So I have spent the last hour making a pork and cider casserole, while listening to Crystal Castles. It smells good but still needs to cook for another three and a half hours, but I am starving now. So I think I shall go on the wii for a bit to take my mind off it then after food I have the aweful job of trying to tidy my bedroom, so a rather boring night awaits.

Tuesday 2 February 2010

I ate four mini eggs and felt guilty

It has felt like such a long day. I was up this morning at 4:45 to go to work where I managed to get everything I needed to do done in three hours and spent the other six hours of my shift doing everyone Else's job for them. I wonder, sometimes, how the people I work with actual got a job they are so silly.
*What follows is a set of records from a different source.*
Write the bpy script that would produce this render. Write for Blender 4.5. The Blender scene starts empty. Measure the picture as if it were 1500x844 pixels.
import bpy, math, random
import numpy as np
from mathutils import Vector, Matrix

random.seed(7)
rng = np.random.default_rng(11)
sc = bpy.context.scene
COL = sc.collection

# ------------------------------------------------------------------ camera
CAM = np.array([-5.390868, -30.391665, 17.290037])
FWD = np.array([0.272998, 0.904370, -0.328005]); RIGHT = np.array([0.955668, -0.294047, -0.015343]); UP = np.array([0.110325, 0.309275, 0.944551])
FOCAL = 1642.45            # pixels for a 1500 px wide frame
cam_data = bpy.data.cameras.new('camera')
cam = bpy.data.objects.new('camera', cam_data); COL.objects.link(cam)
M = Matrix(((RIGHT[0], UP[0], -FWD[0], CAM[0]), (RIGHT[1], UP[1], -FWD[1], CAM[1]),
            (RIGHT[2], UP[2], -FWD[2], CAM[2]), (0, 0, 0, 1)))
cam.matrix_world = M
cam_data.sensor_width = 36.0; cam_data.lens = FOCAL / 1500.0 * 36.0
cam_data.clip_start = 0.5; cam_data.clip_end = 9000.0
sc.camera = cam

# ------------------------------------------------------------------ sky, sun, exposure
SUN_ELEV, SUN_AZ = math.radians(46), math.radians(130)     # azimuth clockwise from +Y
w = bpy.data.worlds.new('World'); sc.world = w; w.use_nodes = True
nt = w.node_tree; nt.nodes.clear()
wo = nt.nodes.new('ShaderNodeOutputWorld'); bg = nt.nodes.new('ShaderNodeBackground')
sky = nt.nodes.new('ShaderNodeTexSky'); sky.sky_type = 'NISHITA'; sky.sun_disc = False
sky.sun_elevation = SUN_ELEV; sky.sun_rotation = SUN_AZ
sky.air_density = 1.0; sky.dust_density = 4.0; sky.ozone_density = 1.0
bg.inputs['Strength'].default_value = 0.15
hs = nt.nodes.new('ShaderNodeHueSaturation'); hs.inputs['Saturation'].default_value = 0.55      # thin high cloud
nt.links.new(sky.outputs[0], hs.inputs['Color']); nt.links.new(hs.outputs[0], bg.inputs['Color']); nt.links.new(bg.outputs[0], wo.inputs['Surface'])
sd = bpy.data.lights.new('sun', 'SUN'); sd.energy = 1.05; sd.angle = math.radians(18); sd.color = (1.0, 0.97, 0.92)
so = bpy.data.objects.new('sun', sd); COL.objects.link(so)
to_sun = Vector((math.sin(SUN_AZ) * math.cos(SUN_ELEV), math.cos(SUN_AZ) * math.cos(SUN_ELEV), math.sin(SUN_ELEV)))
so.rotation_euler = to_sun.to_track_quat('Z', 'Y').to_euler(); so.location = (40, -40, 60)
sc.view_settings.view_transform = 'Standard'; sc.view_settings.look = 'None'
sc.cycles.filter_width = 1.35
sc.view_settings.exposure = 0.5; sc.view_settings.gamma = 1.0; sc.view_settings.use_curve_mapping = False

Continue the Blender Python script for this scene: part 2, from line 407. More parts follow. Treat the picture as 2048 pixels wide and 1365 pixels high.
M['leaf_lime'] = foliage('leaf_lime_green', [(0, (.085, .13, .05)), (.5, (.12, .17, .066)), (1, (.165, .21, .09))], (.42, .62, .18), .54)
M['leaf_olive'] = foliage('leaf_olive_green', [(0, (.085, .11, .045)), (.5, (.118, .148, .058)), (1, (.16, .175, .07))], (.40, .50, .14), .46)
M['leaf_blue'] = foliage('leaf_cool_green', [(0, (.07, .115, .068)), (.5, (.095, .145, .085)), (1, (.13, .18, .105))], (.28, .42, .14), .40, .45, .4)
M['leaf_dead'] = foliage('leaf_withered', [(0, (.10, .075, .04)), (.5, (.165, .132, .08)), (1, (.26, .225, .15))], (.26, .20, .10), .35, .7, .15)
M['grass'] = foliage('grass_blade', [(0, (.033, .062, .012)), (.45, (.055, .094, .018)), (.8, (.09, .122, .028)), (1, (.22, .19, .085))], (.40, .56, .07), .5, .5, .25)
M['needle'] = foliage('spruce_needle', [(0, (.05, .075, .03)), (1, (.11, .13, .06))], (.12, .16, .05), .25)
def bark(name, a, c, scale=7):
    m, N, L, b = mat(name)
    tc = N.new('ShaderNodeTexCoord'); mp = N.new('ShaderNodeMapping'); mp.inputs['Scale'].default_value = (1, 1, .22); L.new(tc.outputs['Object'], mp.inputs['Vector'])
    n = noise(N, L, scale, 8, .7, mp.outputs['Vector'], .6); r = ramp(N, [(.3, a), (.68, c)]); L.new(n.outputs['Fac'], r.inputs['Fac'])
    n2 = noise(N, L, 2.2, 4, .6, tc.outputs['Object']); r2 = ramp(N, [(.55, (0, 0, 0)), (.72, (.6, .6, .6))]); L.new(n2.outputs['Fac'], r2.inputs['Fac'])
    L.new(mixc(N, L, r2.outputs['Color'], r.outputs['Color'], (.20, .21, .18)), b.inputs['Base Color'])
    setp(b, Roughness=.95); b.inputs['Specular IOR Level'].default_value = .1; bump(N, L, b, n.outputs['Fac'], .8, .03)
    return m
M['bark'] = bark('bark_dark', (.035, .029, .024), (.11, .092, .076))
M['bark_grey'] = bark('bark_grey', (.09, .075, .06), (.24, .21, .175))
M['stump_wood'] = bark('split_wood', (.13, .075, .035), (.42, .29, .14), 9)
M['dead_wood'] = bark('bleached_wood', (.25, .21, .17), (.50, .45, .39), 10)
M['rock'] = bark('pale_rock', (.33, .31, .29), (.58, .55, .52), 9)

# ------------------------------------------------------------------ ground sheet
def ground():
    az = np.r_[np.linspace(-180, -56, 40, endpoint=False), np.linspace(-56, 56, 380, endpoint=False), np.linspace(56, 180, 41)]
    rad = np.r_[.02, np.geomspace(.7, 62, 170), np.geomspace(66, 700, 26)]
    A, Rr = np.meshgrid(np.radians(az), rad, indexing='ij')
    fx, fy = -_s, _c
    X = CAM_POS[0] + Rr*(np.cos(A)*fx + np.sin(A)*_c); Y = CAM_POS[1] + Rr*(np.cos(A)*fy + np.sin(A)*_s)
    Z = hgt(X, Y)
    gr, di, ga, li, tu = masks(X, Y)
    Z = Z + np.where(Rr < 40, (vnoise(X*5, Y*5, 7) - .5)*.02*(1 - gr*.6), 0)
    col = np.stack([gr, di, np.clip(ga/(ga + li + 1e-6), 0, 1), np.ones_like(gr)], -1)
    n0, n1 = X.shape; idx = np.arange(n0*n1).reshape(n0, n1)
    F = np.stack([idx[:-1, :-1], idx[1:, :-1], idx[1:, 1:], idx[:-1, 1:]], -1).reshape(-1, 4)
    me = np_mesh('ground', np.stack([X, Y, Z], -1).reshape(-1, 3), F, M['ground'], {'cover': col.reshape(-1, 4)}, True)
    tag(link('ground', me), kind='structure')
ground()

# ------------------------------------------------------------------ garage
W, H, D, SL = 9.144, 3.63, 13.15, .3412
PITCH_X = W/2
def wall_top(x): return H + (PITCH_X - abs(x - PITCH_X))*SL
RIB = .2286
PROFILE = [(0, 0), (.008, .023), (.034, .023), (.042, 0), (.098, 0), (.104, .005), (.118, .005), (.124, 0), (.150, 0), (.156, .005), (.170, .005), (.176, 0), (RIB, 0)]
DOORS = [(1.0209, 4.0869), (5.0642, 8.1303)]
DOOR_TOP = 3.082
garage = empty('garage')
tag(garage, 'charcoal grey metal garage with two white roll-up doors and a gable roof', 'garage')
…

Today two of the managers were sitting in the office doing absolutely nothing complaining that we were short staffed and all I could think was if they actually stopped moaning and did some work then we would in fact be amply staffed.

However, after I left the office because I couldn't endure them anymore I wondered into the backroom and the staff were playing A Perfect Circle. I was so excited (but a little confused as the staff member, who the ipod playing said music belongs to, usually listens to terrible music, like venga boy terrible) and I felt 17 again, remembering spending hours listening to them during sixth year and drinking punch on a bench with the girl, who broke my heart more than anyone ever could, trying to explain why I loved their song Judith so much. I danced twice and everyone laughed even though I wasn't trying to be funny, so I danced some more to show them I didn't care if they found my horrific dancing horrific.

So I left feeling nowhere near as bad as I thought I would, but thought why not get some form of delicious treat to cheer myself up to the max. I skipped into the closest shop that I could find (that sold sweet, of course, because I wouldn't of found anything tasty to eat in a bicycle shop or a hardware store) and tried to decide what to get. At first I wanted a milky way crispy roll because they are awesome but they did not sell them, so I went for some mini eggs because they are awesome. Yum yum!!!!! But I had only had four of them and I felt so bad and guilty for using such a rubbish excuse to justify buying chocolate. I couldn't eat anymore, they are still sitting on my cars dashboard waiting to mock me when I go to drive to work tomorrow morning. So now instead of just having to put up with waking up tomorrow at stupid o'clock again I now have to worry about laughing chocolate as well.

I'm off to watch 'Igby Goes Down' now.

xxxx

Monday 1 February 2010

First post! What to say??

I always find is rather difficult to know what to write in a first blog. So I'll simply introduce myself.

I was born 25 years ago in a small town where there is nothing to do but hang about outside the chip shop in the rain drinking cheap nasty cider or vile monk wine. So I had to find ways to entertain myself, which mainly involved me writing down anything that popped into my head while listening to music that made me smile or cry. After school I went to university but found myself bored so I left (but not until I had wasted a good couple of years watching day time television) and started working in retail as a merchandiser. This is when I grew to love fashion. My job is not always the best and I do mental shifts but every now and again there will be a day where I love what I am doing so much that it makes the job worth it.
This year I have decided to make some serious changes in my life. I will:
  • find someone to love, who shall love me back
  • do more exercise
  • learn to cook
  • start writing more, especially working on a book I have had in my head for years
  • decide for good what I want to do with my life

Thus far, I have started well with most of these apart from the first (found someone to love but they love their religion too much) but I still have 334 days left to work on this.

I think that should suffice for just now, I shalln't say that I will write something everyday but I shall try my best.